And what did they find out?
“Basically all the techniques that we used to clean lanyards all have the same statistical, they were all effective in the same way,” noted Shea.
For Leckie and Shea, this was their third project after their first two science fair projects fell through.
Judges walked up and down the isles scrutinizing every project. This Widdifield duo isn’t sure how they will be judged but they do believe the long hours were worth it.
“It teaches us lots of time management skills, working on a deadline like obviously, we had to be prepared for today in practice,” said Leckie.
“Definitely organizational skills and stringing it all together and not leaving any part out.”
Andrew Weeks has been the chief judge at the local science fair for four years now. He believes science fair’s have a lot of tradition as this event has been around for more than 55 years.
“People may argue what is the relevance in today’s fast-moving pace and team robotics competitions and so on,” said Weeks.

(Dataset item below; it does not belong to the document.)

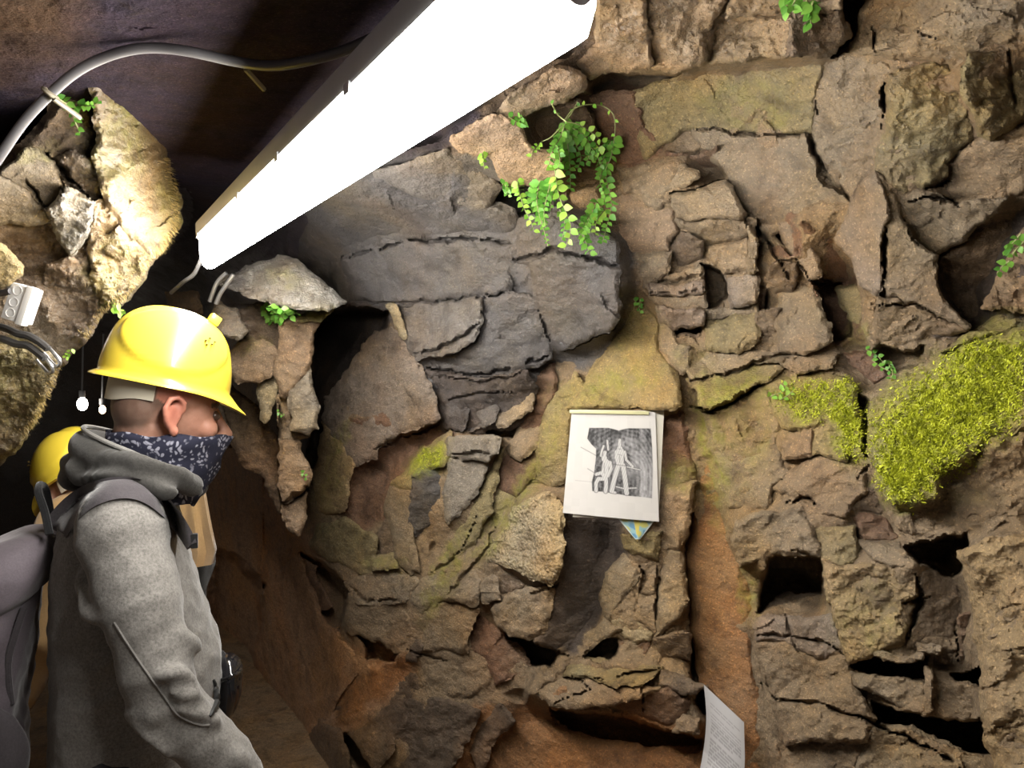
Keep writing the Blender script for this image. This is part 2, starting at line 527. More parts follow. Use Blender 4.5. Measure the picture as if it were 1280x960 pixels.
# narrow cracks running over rocks and base: path, width px, depth cm
CRACKS = [('1108,276 1107,300 1104,352', 3.2, 7), ('1106,95 1105,125 1103,162', 3.4, 7), ('1020,118 1021,150', 2, 3), ('870,163 960,168 1005,168', 2, 2.5), ('1005,168 1040,232 1062,250', 5, 4),
          ('1130,250 1190,248 1200,258', 3, 5), ('1157,236 1190,222', 3, 4), ('1148,306 1136,290 1128,270', 2, 3), ('395,455 398,480', 2, 2), ('1260,60 1270,140', 3, 2), ('1090,30 1094,66', 2, 3), ('1150,42 1176,48', 2, 2.5),
          ('930,268 960,310 985,345', 5, 4), ('845,296 838,310', 3, 3), ('815,352 875,346', 2, 3), ('812,367 878,362', 1.6, 3), ('856,506 885,512 958,484', 3, 6), ('857,474 893,470 955,449 1000,440', 2, 3),
          ('980,760 1000,820', 2, 2), ('948,790 1030,800 1055,822', 2, 3), ('960,868 1030,880', 2, 3), ('1030,880 1090,905 1160,935 1200,960', 2.4, 4), ('990,690 1025,700', 2, 2), ('985,628 1010,620 1020,628', 3, 4),
          ('965,610 985,592', 2, 3), ('1070,600 1085,580', 3, 3), ('1127,750 1160,746', 3, 4), ('560,570 622,566', 2, 4), ('470,560 500,548 550,525', 3, 4), ('515,445 560,432 600,402', 2.4, 4), ('525,458 590,470 640,462 690,447', 2.5, 4),
          ('608,374 602,405', 2.4, 4), ('690,432 672,388', 2.4, 4), ('545,470 600,480 660,466', 2, 3), ('560,500 640,488', 2, 3), ('430,320 520,298 640,300', 2.6, 4), ('640,326 700,314 772,330', 3, 4), ('440,378 540,376 640,368', 2, 3),
          ('30,222 60,262', 2, 3), ('66,198 82,232 74,246', 2, 3), ('60,190 110,245', 4, 5), ('430,727 460,752 510,748', 2, 3), ('500,810 560,830', 2, 3), ('540,720 580,690 600,640', 2.4, 3), ('620,660 600,700 560,745', 2.4, 3),
          ('666,805 720,822', 2, 3), ('740,850 800,840 826,834', 2, 4), ('797,700 806,720 800,742', 2.4, 4), ('822,705 822,780', 2.4, 4), ('716,845 740,862 690,880', 2, 3), ('800,857 806,890', 2, 3), ('650,742 692,736', 2, 3),
          ('1143,715 1150,750 1136,800', 3, 4), ('1195,784 1202,830', 3, 4), ('355,630 385,612', 4, 5), ('350,500 352,552', 3, 4), ('1090,380 1150,384 1180,396', 2, 3), ('985,314 1012,350', 2, 3)]
CRK = np.zeros(PX.shape); CN = vnoise(22, 401) + .5 * vnoise(9, 402)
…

“But the unique thing about the science fair that will always be the case is that you have in individual effort - maybe in a pair, but you have got an individual question that a student has and they are very curious about something in the world or with science and they get to put in that time and really figure out something for themselves.
“They get to answer a question that they have and that is kind of unique. The regular learning process does not allow a student to go off on their own question all the time and answer it.”
It is a lot more than just a school project. Weeks says some the projects that started right here in North Bay have made an impact.
“One project that comes to mind from a number of years ago a student developed something that is now a commercially available product to help older people who suffer from Dementia. There were working on it and created running shoes that had a GPS inside them and lights inside would guide them home,” noted Weeks.
The awards will be handed out at the Robert Surtees Sports Complex at Nipissing University around 6:30 p.m.